Thanks for all the help guys.
 
:thumbright: Glad it worked out Andy!

I agree with you, the colour still does look a bit like hemp rather than light gull grey, but maybe that's a trick of my eyes against the white control surfaces. I guess if you could be arsed re-masking you could go over it with a colour you're happier with, using what's there as a pre-shade.
 
I think the hue is okay. That USN grey is more tricky than it looks, and it seems to change very readily if the light changes.

If you do decide to re-do the grey andy, if anything I would paint it with slightly more grey in the mix. But if it was me, i'd be happy with what you have.

Are you going to apply a clear finish. if so, Ive had most success with a semi gloss, which ive found in itself at this scale can slightly 'tone down" colour effects
 
Thanks guys. As I said I will leave the colour as is. Michael the next step will be to fix up the demarcation line in a few spots, paint the red on the slat surfaces, and then gloss coat the model for decal application.
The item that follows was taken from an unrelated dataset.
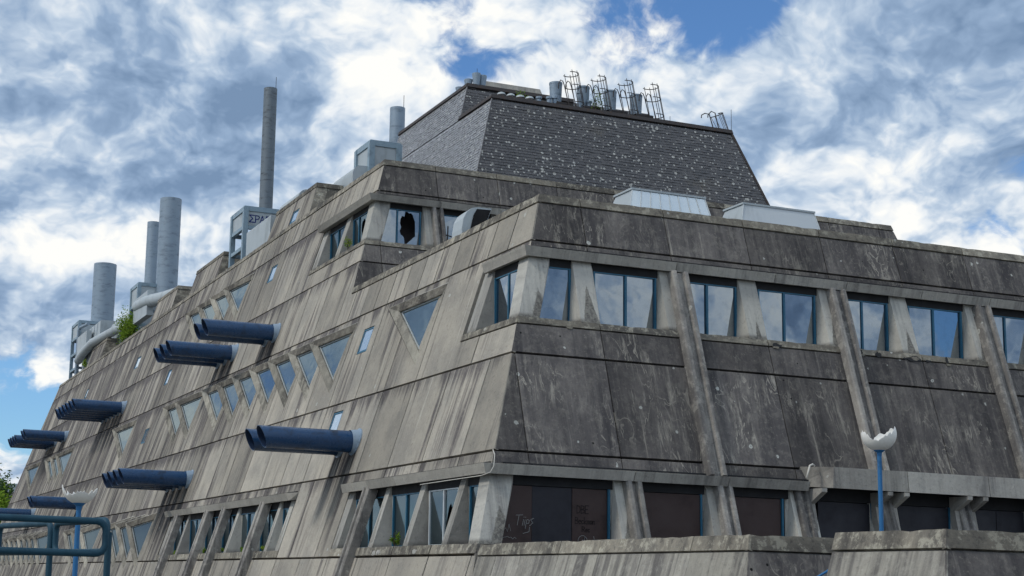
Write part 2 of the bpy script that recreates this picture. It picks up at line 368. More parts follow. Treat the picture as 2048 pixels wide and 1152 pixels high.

After the decals are on there will be another clear coat and i will probably make it just a tad glossier than matte.
 
Skipping ahead a few steps, I remasked the model, lightened the topcoat mix quite a bit more, resprayed the top, masked the leading edge slat surfaces, painted them red, then shot a coat of Future on the model. I will now allow it to sit until probably Sunday before applying decals but if I get time to work on the model, I'll attend to the landing gear. The downside is that I've now lost track of the paint ratio as I kept applying white to an ever-shrinking volume of mixture. I would estimate that it's now close to 3.5 parts white to 1 part XF-20 but the important thing is that I'm quite satisfied with the result now Hope you agree.

Thanks for continuing to follow the build and for the suggestions.